● Requirements
Look at the data below and print exactly the lines from its first line through the line with "mb = MB(); mb.tube([(XL"; the pictures stay out of the copy.
-- BEGIN Given data --
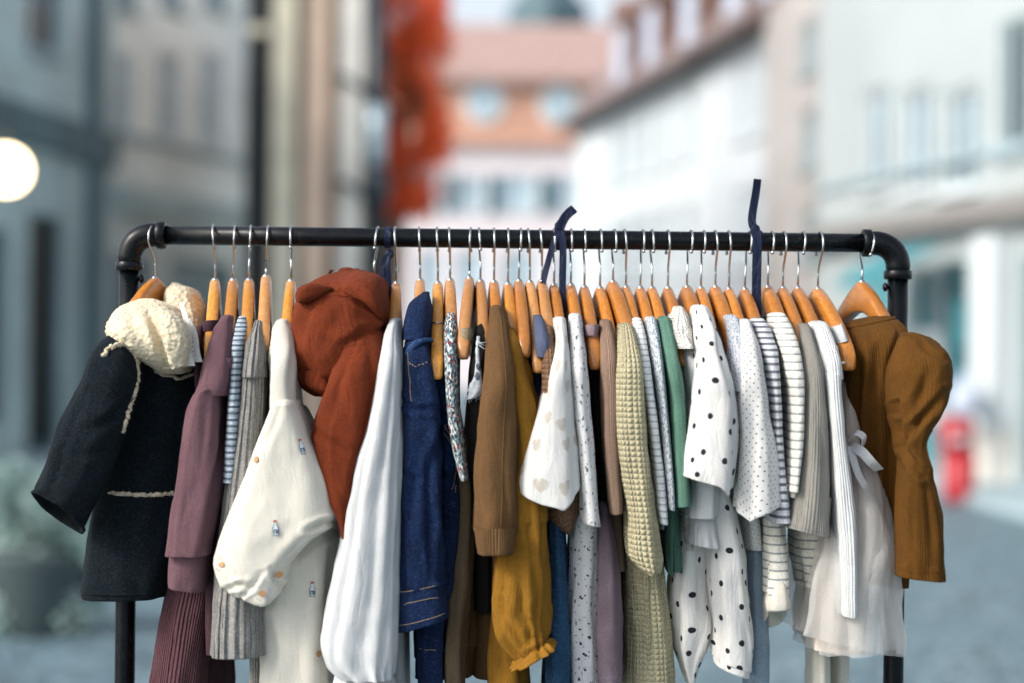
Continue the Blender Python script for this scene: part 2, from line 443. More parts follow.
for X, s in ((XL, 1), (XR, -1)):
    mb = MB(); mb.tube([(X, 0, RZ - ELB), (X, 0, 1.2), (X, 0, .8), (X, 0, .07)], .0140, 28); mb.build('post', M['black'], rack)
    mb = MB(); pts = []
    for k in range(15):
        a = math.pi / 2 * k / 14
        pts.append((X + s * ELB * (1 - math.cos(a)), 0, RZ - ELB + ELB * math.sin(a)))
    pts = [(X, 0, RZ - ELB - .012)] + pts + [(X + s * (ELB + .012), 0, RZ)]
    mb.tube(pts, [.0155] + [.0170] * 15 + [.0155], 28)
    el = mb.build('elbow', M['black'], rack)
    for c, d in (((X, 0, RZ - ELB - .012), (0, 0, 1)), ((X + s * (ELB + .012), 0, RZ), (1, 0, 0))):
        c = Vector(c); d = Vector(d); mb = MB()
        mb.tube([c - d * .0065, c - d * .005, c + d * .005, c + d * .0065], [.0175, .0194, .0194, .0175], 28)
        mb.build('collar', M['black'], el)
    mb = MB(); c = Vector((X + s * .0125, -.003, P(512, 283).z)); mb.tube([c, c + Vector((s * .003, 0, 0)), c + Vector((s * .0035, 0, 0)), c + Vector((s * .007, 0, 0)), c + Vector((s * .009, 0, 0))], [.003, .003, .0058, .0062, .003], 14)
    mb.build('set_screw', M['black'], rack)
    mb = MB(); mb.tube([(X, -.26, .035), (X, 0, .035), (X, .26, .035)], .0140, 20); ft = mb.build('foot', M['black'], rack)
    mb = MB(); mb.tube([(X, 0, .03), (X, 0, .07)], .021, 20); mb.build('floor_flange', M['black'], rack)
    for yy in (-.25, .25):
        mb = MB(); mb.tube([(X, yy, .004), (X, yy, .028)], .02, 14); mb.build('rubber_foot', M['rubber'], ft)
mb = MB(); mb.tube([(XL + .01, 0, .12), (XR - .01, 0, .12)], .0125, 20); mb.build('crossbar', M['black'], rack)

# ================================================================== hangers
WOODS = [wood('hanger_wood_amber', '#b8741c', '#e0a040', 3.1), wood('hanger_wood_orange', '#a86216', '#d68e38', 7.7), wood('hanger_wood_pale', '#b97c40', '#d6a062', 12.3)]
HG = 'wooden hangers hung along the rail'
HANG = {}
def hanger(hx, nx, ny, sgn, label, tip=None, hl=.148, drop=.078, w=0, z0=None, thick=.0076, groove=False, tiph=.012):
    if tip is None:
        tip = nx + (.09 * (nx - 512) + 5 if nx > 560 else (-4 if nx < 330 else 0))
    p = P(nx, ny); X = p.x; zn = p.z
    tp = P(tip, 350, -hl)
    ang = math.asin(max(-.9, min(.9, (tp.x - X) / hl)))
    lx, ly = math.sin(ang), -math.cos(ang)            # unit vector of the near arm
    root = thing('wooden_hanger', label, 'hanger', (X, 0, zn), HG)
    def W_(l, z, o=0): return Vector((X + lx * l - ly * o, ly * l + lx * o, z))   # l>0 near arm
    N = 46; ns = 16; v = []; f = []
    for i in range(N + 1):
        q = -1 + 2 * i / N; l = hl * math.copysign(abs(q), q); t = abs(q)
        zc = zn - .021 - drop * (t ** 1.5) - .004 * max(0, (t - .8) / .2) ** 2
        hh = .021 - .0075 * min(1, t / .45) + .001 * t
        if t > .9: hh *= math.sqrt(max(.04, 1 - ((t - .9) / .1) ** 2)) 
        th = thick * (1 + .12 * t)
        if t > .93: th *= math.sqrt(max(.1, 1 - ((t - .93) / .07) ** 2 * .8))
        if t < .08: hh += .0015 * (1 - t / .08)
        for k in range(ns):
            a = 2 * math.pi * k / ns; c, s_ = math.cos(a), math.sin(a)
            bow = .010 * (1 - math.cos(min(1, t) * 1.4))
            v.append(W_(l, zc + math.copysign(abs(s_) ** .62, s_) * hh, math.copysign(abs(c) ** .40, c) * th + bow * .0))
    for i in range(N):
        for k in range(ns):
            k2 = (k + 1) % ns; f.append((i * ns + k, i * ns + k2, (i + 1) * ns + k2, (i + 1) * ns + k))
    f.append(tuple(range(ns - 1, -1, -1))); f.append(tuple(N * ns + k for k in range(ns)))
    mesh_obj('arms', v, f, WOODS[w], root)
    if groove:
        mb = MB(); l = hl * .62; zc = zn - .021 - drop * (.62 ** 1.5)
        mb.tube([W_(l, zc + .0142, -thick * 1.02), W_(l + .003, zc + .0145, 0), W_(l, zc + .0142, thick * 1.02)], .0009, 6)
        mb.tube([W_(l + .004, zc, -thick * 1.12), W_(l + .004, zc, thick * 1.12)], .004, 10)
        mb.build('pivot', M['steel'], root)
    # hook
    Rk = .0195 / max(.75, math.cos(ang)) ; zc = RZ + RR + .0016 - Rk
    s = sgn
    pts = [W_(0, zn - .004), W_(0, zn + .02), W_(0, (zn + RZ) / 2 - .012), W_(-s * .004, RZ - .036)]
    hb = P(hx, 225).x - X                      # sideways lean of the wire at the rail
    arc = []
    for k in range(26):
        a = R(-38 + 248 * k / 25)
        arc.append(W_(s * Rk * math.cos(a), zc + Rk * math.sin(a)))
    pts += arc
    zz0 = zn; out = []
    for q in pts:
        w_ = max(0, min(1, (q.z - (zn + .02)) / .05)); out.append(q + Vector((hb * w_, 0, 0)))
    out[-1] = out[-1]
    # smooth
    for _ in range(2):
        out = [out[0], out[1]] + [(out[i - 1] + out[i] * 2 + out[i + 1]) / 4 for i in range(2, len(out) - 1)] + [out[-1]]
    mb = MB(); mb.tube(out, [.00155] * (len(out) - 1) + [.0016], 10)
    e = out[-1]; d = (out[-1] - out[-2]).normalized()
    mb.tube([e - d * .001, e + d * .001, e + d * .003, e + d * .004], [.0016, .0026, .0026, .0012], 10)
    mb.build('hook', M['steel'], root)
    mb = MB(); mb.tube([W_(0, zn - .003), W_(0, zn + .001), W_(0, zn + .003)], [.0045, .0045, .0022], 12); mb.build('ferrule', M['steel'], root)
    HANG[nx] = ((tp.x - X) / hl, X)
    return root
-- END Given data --
● Solution to this problem
Continue the Blender Python script for this scene: part 2, from line 443. More parts follow.
for X, s in ((XL, 1), (XR, -1)):
    mb = MB(); mb.tube([(X, 0, RZ - ELB), (X, 0, 1.2), (X, 0, .8), (X, 0, .07)], .0140, 28); mb.build('post', M['black'], rack)
    mb = MB(); pts = []
    for k in range(15):
        a = math.pi / 2 * k / 14
        pts.append((X + s * ELB * (1 - math.cos(a)), 0, RZ - ELB + ELB * math.sin(a)))
    pts = [(X, 0, RZ - ELB - .012)] + pts + [(X + s * (ELB + .012), 0, RZ)]
    mb.tube(pts, [.0155] + [.0170] * 15 + [.0155], 28)
    el = mb.build('elbow', M['black'], rack)
    for c, d in (((X, 0, RZ - ELB - .012), (0, 0, 1)), ((X + s * (ELB + .012), 0, RZ), (1, 0, 0))):
        c = Vector(c); d = Vector(d); mb = MB()
        mb.tube([c - d * .0065, c - d * .005, c + d * .005, c + d * .0065], [.0175, .0194, .0194, .0175], 28)
        mb.build('collar', M['black'], el)
    mb = MB(); c = Vector((X + s * .0125, -.003, P(512, 283).z)); mb.tube([c, c + Vector((s * .003, 0, 0)), c + Vector((s * .0035, 0, 0)), c + Vector((s * .007, 0, 0)), c + Vector((s * .009, 0, 0))], [.003, .003, .0058, .0062, .003], 14)
    mb.build('set_screw', M['black'], rack)
    mb = MB(); mb.tube([(X, -.26, .035), (X, 0, .035), (X, .26, .035)], .0140, 20); ft = mb.build('foot', M['black'], rack)
    mb = MB(); mb.tube([(X, 0, .03), (X, 0, .07)], .021, 20); mb.build('floor_flange', M['black'], rack)
    for yy in (-.25, .25):
        mb = MB(); mb.tube([(X, yy, .004), (X, yy, .028)], .02, 14); mb.build('rubber_foot', M['rubber'], ft)
mb = MB(); mb.tube([(XL + .01, 0, .12), (XR - .01, 0, .12)], .0125, 20); mb.build('crossbar', M['black'], rack)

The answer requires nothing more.